[RECORDS SHOWN]
====
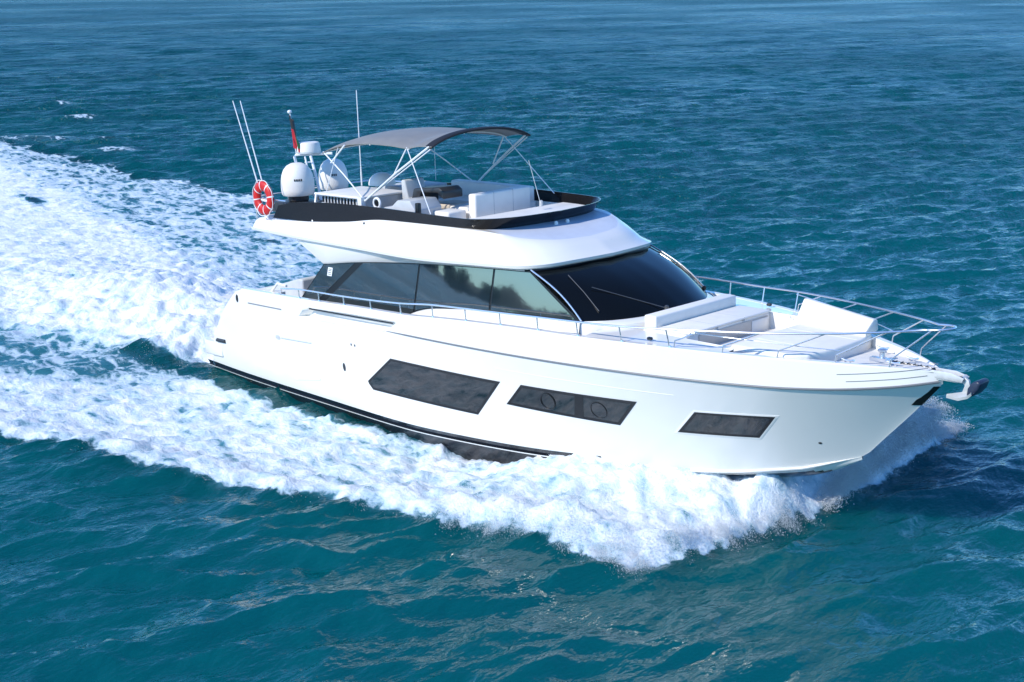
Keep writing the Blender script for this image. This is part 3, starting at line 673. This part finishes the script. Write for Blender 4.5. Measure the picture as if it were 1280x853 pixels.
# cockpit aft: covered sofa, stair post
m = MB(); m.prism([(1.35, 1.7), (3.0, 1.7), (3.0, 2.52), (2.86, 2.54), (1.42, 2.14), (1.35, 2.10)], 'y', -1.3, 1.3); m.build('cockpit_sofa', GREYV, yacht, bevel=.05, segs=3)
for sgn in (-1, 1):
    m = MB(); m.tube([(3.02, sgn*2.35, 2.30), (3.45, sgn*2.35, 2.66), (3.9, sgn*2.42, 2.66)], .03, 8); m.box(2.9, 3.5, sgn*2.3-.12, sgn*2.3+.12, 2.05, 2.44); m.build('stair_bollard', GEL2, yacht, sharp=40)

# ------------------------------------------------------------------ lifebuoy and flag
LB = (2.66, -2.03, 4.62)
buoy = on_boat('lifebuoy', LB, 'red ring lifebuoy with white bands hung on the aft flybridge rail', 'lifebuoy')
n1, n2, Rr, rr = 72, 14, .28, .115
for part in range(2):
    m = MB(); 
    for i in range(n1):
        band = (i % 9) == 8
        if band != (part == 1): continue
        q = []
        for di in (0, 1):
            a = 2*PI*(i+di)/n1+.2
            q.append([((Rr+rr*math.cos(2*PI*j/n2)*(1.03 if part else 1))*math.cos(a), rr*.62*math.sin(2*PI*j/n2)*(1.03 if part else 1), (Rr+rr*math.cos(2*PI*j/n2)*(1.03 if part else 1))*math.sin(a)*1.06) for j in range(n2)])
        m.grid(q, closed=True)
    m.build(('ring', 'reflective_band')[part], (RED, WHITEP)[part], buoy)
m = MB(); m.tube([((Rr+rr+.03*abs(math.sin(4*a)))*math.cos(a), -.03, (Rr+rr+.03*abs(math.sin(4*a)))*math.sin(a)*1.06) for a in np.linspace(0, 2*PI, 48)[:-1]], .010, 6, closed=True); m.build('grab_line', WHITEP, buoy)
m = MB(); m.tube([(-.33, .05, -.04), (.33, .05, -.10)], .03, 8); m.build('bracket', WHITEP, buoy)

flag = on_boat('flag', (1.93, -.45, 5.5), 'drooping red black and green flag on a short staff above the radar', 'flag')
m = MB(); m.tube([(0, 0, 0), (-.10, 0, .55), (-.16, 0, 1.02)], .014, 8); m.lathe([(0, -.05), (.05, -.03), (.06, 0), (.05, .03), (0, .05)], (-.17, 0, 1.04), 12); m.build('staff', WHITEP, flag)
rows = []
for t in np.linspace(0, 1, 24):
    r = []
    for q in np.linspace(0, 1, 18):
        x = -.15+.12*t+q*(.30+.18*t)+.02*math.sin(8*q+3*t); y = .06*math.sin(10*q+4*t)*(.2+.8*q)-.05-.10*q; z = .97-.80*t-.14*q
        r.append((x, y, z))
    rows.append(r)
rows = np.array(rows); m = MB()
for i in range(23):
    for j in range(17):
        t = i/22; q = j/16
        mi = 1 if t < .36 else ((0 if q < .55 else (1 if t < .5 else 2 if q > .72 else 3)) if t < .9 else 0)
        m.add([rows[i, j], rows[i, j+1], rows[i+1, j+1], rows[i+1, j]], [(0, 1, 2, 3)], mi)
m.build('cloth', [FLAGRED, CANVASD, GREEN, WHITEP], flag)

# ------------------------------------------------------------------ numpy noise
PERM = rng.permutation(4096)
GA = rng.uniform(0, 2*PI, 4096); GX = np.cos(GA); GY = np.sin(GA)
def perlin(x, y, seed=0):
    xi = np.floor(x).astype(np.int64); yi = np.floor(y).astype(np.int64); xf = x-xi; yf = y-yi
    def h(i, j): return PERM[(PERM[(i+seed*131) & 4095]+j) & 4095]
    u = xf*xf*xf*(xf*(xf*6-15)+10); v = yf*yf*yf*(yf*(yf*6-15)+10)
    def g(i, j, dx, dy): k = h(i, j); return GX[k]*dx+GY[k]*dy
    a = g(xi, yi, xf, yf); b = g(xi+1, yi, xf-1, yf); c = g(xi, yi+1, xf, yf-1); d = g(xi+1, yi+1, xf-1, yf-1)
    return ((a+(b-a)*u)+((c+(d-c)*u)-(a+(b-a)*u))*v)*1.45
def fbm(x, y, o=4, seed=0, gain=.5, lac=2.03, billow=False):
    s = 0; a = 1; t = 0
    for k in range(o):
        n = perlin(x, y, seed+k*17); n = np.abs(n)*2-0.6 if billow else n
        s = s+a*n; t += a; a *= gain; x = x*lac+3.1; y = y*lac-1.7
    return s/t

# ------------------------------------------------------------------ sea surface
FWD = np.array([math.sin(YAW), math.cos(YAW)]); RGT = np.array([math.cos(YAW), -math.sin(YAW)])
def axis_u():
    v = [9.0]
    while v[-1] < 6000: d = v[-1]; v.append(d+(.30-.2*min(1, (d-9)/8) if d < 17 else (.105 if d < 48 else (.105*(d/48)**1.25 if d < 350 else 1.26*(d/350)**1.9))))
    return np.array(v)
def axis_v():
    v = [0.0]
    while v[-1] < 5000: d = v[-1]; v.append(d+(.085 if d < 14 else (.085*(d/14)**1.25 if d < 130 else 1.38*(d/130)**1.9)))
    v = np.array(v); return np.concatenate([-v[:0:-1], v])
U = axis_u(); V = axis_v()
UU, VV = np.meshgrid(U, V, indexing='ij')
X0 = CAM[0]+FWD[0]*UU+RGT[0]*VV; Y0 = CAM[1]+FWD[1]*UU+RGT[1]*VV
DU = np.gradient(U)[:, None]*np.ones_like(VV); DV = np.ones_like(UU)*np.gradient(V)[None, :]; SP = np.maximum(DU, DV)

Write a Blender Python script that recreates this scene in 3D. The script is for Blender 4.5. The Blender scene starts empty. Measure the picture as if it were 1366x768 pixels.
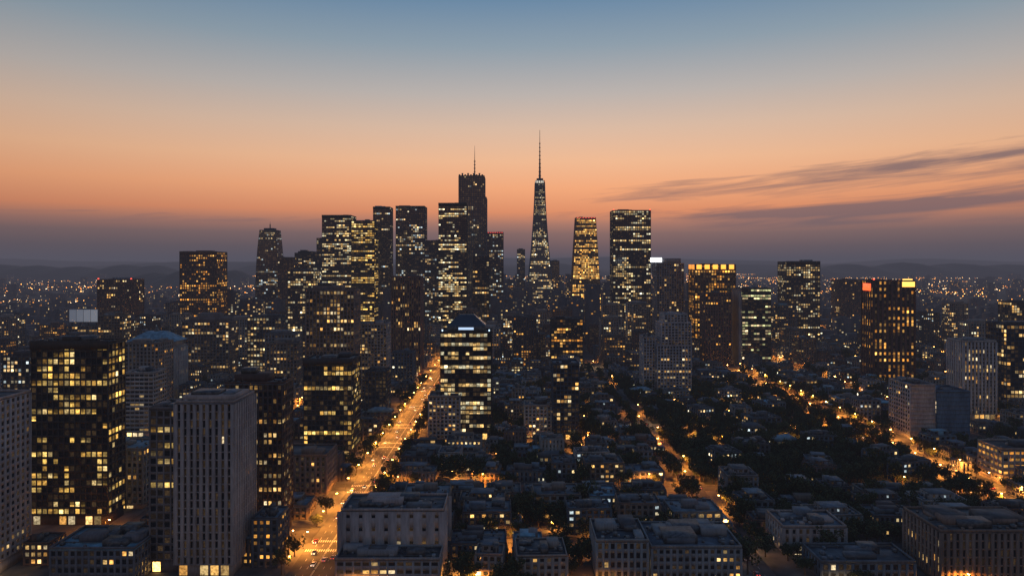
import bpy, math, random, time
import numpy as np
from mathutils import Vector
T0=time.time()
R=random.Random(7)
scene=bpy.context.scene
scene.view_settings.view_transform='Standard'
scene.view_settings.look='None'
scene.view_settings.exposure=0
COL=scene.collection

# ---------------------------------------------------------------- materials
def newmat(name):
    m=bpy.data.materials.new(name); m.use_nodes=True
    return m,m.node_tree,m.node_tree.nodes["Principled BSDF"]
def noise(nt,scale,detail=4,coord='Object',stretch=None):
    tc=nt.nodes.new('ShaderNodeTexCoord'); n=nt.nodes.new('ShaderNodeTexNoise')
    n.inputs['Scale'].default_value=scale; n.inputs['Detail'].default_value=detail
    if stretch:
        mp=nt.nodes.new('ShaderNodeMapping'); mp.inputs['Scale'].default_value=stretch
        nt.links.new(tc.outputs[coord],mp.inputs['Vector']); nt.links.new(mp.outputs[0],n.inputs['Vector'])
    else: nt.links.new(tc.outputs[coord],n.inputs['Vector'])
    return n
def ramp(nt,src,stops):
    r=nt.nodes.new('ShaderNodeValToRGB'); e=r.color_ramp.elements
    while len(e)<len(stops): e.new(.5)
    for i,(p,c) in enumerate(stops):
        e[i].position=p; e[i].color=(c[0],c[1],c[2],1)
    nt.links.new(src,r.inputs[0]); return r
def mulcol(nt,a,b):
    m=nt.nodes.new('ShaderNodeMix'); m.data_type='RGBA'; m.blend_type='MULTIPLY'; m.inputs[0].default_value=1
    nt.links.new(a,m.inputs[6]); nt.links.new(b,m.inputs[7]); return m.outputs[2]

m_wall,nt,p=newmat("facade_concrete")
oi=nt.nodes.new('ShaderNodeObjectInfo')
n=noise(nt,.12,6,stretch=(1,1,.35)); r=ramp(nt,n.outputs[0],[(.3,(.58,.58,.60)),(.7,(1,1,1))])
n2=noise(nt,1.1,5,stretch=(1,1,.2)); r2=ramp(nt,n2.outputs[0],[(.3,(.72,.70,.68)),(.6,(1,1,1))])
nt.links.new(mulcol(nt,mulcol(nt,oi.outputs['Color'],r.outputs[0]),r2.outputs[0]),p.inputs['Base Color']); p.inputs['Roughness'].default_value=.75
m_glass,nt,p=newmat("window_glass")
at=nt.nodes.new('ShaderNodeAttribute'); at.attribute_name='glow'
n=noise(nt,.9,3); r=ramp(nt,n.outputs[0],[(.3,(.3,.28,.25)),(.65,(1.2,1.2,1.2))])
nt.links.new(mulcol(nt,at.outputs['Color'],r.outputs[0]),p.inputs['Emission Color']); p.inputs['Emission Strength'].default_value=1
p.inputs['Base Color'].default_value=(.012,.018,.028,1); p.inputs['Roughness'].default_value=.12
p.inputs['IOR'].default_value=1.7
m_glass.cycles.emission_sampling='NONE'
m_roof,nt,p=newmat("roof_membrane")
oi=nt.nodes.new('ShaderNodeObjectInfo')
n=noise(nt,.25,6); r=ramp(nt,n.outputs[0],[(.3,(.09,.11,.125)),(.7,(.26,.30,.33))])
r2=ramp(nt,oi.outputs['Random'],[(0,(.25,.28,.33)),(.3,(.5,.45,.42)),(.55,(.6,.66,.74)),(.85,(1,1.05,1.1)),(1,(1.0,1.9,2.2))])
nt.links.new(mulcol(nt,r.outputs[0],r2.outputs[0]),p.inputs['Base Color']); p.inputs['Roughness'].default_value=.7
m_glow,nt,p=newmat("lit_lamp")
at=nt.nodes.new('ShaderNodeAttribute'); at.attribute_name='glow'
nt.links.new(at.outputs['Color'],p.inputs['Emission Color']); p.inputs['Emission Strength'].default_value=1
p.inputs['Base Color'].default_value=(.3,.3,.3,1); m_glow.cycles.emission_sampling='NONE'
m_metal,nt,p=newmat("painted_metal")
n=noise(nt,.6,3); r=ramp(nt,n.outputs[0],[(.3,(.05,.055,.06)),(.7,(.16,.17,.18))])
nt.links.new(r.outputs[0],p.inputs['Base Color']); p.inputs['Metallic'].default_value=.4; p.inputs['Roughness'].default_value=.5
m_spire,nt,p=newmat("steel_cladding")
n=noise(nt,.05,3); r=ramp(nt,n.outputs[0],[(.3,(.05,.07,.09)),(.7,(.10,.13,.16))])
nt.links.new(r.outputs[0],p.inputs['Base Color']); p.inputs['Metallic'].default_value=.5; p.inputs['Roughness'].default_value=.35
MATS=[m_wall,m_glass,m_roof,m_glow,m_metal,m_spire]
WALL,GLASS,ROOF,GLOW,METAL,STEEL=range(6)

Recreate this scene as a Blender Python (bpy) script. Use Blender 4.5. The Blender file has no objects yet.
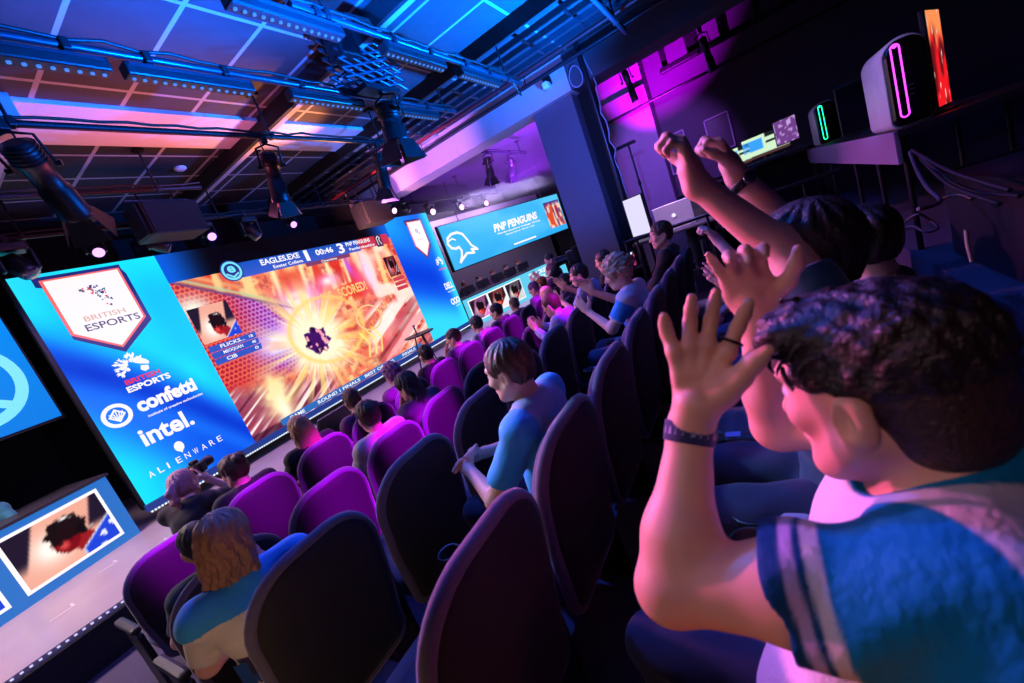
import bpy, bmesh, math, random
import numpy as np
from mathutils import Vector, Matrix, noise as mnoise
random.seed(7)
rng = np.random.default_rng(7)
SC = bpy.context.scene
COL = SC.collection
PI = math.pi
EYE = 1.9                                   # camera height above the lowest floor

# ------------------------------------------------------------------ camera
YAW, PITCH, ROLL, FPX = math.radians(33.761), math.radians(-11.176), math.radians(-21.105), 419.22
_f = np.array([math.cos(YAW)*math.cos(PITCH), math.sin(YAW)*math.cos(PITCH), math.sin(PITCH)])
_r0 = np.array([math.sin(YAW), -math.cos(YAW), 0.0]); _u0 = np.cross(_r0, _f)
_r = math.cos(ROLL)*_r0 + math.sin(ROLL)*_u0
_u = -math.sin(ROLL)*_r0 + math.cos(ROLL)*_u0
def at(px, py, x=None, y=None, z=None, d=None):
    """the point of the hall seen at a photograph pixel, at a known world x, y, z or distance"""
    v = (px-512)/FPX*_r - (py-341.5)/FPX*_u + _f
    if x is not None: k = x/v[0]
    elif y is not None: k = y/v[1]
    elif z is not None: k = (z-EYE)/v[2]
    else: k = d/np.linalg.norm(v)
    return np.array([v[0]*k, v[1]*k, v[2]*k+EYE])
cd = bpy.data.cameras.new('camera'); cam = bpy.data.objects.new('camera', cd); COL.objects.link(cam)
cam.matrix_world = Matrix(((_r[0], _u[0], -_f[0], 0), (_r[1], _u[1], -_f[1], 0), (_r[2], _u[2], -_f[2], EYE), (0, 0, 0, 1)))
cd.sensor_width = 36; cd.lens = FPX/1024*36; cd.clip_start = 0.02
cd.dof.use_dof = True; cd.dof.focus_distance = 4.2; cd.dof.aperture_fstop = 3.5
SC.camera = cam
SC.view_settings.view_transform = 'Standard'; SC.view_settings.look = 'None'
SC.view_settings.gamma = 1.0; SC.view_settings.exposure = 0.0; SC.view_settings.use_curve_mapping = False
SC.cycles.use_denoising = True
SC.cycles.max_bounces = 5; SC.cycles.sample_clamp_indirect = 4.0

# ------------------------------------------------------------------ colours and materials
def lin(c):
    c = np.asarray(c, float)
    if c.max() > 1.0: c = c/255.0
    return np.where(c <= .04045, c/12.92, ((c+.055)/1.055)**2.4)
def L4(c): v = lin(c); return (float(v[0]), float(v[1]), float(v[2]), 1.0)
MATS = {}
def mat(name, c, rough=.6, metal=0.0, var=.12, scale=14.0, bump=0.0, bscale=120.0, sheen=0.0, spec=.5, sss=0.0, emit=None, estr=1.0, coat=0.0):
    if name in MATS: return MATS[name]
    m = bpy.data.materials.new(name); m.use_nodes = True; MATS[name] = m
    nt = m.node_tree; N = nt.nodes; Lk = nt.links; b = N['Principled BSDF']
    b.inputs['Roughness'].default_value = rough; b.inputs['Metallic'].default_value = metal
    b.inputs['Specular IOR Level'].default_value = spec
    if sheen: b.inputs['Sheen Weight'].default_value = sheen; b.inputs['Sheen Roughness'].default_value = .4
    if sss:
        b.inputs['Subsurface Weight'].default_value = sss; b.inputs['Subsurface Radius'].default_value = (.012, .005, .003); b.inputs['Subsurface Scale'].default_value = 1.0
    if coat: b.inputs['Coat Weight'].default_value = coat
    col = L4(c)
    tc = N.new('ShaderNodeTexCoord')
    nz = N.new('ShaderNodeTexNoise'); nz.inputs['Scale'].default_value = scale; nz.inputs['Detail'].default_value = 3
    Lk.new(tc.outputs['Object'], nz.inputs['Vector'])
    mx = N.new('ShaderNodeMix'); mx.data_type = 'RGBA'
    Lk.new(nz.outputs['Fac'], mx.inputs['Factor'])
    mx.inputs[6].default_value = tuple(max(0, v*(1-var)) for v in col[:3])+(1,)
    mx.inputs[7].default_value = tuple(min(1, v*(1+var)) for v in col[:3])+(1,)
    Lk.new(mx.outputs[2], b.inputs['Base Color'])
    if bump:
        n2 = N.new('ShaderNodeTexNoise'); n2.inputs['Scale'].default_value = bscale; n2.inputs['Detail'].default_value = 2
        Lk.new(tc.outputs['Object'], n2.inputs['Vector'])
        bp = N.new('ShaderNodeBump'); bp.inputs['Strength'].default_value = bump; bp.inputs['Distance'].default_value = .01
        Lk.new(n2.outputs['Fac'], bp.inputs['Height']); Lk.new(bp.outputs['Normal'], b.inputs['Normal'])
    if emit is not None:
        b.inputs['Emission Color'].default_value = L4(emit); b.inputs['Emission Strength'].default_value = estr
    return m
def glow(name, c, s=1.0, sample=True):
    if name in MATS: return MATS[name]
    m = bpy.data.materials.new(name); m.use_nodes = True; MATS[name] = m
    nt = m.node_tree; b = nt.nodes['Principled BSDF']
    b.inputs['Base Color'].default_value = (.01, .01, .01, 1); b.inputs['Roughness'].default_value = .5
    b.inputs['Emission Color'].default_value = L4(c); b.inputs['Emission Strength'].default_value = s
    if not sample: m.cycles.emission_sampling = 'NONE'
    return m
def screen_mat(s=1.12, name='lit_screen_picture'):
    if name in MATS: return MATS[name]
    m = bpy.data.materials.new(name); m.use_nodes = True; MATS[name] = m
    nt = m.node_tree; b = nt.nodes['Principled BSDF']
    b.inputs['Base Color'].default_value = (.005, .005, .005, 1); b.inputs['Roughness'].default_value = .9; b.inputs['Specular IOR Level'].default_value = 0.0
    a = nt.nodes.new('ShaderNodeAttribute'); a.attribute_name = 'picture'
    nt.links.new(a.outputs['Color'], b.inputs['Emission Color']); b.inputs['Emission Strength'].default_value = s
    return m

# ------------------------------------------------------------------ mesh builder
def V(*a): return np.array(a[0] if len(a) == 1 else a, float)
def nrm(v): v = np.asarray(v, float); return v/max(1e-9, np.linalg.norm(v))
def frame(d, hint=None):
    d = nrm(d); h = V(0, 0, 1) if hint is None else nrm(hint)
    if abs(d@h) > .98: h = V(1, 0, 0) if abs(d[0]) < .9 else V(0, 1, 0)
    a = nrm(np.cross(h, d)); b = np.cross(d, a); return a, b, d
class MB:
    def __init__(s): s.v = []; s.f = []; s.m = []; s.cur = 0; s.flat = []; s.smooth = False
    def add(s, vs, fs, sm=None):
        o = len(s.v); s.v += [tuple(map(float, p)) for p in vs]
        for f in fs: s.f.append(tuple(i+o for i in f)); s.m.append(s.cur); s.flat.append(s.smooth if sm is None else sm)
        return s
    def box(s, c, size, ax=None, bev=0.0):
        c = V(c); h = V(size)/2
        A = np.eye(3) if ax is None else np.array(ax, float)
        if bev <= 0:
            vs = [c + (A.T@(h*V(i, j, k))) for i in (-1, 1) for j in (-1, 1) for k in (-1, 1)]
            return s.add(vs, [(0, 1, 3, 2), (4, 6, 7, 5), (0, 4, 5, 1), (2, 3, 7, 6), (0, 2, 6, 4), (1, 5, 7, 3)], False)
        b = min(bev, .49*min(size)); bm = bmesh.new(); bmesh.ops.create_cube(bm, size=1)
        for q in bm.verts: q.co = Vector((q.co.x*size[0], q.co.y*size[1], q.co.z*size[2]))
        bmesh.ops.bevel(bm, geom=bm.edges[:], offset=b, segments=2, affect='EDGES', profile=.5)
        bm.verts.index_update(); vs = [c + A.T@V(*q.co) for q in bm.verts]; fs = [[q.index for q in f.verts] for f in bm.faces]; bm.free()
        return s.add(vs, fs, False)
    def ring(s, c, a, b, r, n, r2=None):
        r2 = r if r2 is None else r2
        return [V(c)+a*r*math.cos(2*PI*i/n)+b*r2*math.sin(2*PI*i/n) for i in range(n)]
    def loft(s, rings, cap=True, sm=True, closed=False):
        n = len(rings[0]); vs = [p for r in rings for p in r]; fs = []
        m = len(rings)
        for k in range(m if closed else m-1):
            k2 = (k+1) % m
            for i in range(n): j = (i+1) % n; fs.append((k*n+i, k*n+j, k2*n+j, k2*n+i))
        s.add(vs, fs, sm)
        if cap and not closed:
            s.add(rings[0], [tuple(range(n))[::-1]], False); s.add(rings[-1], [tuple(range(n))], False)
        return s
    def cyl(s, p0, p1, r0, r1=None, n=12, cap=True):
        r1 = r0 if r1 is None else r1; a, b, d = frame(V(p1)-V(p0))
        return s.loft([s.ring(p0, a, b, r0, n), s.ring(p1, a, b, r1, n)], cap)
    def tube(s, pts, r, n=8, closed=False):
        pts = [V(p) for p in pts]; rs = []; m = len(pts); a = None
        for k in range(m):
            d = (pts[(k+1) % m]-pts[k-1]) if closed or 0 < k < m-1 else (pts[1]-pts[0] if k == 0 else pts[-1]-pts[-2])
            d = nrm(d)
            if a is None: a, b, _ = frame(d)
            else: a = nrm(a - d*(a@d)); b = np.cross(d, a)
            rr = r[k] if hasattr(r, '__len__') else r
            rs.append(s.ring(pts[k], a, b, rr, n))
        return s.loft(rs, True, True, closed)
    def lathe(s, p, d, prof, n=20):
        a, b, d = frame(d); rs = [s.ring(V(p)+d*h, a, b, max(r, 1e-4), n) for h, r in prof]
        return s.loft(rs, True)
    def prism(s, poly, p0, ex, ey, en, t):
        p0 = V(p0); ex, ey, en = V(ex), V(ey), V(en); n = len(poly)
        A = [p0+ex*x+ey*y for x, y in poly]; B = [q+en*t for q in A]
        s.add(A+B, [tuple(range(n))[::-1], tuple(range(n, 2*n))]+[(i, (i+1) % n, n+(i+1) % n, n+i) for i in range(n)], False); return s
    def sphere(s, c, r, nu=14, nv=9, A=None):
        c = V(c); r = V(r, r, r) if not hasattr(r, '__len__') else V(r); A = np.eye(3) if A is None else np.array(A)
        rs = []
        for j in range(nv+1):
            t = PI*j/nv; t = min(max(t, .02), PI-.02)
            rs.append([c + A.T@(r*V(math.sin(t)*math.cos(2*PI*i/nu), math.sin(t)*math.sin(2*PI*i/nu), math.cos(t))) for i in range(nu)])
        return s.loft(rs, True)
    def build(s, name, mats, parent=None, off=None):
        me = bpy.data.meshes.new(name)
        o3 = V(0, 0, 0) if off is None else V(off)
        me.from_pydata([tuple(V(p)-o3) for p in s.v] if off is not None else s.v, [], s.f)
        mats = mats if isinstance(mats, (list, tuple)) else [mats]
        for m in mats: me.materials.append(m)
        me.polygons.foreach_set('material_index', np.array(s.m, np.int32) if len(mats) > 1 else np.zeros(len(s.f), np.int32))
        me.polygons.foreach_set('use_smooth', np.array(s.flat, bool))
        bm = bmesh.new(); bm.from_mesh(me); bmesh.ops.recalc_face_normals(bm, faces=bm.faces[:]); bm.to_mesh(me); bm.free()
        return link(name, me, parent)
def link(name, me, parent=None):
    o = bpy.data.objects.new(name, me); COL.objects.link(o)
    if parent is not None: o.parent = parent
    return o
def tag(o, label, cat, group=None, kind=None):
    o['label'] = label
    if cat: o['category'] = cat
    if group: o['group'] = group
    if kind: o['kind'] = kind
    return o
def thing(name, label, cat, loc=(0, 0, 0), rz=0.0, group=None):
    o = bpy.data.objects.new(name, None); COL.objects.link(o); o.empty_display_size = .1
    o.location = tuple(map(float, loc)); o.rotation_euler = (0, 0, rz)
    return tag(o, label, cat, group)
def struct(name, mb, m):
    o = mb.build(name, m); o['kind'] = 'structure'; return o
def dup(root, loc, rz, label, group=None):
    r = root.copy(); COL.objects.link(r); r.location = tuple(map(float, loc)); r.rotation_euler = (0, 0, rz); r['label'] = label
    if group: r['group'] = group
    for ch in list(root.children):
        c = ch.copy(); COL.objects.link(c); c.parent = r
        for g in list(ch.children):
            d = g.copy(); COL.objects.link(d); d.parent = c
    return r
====
[AIM] Go back to the listing above and reproduce, exactly, the stretch from the line bearing "Recreate this scene" through the line bearing "the lowest floor", without its pictures.

[ANSWER TO THIS PROBLEM]
Recreate this scene as a Blender Python (bpy) script. Use Blender 4.5. The Blender file has no objects yet.
import bpy, bmesh, math, random
import numpy as np
from mathutils import Vector, Matrix, noise as mnoise
random.seed(7)
rng = np.random.default_rng(7)
SC = bpy.context.scene
COL = SC.collection
PI = math.pi
EYE = 1.9                                   # camera height above the lowest floor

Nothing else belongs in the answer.